Quote, with no changes, the lines that run from the top of the material to the line with "scene = bpy.context.scene", both included.

Input for this task:
^^^^^^^^^^^^^^^^

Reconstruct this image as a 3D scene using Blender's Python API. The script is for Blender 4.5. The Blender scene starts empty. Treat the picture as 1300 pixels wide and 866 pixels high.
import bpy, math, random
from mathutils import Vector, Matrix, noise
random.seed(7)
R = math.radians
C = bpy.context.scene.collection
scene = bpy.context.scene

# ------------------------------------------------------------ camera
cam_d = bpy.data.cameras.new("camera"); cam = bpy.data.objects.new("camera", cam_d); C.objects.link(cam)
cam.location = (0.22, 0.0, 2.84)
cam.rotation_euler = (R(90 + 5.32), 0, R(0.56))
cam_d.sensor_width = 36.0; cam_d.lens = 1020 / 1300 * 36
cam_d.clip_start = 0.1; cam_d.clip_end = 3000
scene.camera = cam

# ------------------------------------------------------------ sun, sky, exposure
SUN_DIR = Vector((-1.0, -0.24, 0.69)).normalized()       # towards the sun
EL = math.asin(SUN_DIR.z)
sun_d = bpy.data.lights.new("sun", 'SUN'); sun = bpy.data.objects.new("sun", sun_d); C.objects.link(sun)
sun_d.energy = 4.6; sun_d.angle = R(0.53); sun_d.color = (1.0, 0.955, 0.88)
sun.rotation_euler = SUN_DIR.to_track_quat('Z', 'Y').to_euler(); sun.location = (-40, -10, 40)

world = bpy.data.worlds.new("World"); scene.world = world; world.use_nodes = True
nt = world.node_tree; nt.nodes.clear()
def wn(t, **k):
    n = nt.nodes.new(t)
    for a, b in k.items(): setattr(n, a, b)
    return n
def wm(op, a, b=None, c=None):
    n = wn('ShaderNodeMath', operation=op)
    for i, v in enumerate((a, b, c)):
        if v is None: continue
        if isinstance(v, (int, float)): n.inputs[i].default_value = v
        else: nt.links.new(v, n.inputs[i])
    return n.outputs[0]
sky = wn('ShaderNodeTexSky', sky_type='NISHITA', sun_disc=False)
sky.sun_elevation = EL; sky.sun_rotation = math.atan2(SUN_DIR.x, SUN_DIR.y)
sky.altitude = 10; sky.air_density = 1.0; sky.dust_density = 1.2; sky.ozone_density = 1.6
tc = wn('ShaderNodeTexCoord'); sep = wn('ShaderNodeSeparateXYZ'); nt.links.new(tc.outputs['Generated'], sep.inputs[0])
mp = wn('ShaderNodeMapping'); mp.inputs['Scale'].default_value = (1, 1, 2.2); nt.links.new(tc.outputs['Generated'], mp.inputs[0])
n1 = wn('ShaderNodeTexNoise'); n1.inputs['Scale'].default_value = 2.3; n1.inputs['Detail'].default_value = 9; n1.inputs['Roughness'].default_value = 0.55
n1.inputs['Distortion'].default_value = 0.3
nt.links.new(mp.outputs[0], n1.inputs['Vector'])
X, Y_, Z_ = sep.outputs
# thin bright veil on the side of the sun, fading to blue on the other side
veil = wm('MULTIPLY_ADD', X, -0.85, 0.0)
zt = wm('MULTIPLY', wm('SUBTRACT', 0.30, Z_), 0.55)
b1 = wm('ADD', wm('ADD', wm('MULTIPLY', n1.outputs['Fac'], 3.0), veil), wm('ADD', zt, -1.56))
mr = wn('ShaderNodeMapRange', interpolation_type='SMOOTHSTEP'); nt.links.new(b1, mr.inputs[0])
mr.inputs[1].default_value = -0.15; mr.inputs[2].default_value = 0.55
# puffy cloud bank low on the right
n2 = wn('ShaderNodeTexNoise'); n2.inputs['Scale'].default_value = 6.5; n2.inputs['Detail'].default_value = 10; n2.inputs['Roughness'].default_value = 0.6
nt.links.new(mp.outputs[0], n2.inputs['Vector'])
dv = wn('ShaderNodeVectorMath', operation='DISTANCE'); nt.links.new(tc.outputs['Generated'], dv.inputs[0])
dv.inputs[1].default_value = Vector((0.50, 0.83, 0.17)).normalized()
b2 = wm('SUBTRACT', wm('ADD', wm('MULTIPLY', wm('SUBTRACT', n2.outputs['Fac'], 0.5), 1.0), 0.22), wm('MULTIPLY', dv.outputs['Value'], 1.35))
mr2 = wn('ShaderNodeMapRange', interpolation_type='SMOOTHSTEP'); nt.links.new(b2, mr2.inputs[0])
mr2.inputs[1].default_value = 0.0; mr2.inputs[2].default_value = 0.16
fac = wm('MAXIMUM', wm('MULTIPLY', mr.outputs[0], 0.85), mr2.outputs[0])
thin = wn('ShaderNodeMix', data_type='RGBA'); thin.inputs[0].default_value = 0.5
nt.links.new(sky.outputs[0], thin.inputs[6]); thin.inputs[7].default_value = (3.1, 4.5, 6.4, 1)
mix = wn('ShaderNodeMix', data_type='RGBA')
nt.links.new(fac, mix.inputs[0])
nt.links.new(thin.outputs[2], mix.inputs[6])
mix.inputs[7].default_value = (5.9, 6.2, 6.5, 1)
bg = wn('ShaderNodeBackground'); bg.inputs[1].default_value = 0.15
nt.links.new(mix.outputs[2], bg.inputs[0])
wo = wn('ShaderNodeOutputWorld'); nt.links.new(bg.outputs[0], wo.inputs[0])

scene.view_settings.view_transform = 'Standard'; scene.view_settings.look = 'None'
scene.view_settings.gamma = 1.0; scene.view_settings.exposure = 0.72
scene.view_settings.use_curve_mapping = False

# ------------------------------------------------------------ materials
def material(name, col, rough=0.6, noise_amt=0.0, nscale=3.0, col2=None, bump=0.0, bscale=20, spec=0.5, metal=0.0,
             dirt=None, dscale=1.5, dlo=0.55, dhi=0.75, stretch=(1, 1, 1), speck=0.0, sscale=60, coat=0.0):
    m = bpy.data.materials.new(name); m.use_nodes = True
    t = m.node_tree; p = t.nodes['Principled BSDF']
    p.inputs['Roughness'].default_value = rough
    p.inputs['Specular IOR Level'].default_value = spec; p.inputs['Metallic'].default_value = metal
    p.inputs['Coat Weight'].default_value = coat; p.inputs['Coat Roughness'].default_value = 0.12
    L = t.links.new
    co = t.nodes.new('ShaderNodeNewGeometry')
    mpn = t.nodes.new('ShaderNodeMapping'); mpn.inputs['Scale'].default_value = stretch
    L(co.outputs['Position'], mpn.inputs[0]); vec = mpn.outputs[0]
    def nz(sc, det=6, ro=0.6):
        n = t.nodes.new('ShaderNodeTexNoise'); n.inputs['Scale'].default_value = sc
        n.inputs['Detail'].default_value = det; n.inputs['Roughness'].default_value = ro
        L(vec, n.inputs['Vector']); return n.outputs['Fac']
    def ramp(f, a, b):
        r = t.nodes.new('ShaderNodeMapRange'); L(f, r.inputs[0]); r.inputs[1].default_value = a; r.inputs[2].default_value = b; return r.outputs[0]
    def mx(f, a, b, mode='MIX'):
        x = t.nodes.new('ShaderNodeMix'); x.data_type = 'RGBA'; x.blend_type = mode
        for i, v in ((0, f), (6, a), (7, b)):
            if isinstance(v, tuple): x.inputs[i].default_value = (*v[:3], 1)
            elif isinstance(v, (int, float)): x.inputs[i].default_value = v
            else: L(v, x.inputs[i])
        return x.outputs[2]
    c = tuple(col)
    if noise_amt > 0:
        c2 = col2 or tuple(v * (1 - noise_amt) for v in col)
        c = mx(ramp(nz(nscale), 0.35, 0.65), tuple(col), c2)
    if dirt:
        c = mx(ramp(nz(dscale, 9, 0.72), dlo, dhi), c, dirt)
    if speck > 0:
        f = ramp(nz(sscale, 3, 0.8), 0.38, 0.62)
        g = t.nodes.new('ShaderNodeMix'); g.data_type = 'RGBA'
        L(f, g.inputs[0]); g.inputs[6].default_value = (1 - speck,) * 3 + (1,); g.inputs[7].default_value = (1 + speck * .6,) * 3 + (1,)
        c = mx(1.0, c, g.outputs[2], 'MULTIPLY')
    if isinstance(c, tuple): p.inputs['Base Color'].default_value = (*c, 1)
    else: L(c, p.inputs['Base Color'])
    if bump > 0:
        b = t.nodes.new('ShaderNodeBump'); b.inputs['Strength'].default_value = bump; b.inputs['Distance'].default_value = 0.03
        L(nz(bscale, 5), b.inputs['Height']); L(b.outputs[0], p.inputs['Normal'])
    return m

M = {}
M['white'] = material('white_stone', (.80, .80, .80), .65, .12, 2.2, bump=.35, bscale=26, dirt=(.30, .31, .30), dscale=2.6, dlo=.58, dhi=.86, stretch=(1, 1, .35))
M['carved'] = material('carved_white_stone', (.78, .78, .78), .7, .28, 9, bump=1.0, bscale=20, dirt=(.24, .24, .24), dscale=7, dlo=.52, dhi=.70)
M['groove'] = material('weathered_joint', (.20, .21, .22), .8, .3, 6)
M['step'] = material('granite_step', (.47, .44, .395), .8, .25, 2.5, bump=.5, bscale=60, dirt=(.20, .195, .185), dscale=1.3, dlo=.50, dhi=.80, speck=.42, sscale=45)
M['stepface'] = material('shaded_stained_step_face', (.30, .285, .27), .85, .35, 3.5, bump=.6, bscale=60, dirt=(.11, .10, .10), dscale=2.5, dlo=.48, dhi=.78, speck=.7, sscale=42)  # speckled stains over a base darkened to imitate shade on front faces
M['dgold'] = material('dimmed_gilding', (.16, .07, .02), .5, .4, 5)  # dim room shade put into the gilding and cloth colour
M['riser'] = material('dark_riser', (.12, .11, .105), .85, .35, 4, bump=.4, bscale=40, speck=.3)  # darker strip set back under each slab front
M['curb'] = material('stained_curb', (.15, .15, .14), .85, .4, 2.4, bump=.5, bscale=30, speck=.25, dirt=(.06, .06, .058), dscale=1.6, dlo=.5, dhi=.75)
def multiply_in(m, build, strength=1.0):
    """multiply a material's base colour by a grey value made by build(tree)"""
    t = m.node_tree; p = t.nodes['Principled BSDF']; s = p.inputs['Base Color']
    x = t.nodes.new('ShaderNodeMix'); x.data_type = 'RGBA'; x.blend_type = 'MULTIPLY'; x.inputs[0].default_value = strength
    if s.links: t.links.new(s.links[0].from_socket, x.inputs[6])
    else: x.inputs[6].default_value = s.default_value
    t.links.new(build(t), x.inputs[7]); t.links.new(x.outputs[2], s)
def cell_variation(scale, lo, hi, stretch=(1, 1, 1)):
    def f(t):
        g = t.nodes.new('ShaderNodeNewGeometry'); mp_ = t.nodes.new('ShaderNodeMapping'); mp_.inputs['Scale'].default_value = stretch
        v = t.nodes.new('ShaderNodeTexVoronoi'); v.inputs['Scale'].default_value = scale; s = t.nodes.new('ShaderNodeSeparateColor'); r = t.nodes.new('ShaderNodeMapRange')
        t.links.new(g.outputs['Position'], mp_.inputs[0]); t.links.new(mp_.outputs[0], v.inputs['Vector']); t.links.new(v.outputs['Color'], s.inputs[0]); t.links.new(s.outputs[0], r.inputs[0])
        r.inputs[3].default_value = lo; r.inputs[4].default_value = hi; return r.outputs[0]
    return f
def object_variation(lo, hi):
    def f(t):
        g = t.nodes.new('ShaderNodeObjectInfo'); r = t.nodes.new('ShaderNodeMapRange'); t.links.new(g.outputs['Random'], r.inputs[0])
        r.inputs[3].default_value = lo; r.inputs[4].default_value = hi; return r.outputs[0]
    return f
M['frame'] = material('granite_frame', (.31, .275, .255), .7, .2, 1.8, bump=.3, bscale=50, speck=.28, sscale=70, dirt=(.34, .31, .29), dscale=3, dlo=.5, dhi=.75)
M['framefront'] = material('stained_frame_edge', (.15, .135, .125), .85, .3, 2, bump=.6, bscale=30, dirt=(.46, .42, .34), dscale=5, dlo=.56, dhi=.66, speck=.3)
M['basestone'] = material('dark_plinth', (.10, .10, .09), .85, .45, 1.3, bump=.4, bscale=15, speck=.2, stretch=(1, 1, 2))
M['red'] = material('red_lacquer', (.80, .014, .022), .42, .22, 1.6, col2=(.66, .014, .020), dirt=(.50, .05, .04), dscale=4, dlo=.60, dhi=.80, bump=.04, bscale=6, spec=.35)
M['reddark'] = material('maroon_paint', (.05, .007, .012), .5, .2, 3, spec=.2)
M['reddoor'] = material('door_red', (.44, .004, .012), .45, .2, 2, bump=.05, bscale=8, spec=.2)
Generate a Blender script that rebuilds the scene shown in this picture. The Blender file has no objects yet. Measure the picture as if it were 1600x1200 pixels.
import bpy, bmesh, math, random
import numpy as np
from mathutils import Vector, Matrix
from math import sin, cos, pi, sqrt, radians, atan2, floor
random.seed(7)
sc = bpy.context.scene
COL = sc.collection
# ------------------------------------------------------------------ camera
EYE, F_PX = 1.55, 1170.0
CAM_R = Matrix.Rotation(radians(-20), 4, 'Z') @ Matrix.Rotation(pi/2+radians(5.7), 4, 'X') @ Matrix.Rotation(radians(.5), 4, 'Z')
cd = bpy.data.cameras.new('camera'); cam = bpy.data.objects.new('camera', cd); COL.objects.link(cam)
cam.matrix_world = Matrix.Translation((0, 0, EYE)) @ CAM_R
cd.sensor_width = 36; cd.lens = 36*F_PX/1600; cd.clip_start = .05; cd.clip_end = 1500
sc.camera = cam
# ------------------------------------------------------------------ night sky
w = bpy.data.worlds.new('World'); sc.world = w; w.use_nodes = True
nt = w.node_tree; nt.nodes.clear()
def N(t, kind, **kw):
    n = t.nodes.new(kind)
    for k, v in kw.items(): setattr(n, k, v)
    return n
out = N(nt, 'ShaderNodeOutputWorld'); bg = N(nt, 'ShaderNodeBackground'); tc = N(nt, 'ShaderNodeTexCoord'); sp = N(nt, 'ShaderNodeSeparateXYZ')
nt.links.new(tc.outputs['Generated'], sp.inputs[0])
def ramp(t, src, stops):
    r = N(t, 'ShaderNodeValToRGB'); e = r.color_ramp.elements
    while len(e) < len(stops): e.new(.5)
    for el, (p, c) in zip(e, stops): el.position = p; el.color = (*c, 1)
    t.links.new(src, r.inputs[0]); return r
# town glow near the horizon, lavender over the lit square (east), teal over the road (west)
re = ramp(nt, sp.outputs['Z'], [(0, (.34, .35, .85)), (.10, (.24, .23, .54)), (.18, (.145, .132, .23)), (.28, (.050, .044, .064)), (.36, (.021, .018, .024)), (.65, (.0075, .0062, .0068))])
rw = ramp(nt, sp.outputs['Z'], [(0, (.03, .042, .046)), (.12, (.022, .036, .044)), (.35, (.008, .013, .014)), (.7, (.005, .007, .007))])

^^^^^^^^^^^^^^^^

Complete answer:
Reconstruct this image as a 3D scene using Blender's Python API. The script is for Blender 4.5. The Blender scene starts empty. Treat the picture as 1300 pixels wide and 866 pixels high.
import bpy, math, random
from mathutils import Vector, Matrix, noise
random.seed(7)
R = math.radians
C = bpy.context.scene.collection
scene = bpy.context.scene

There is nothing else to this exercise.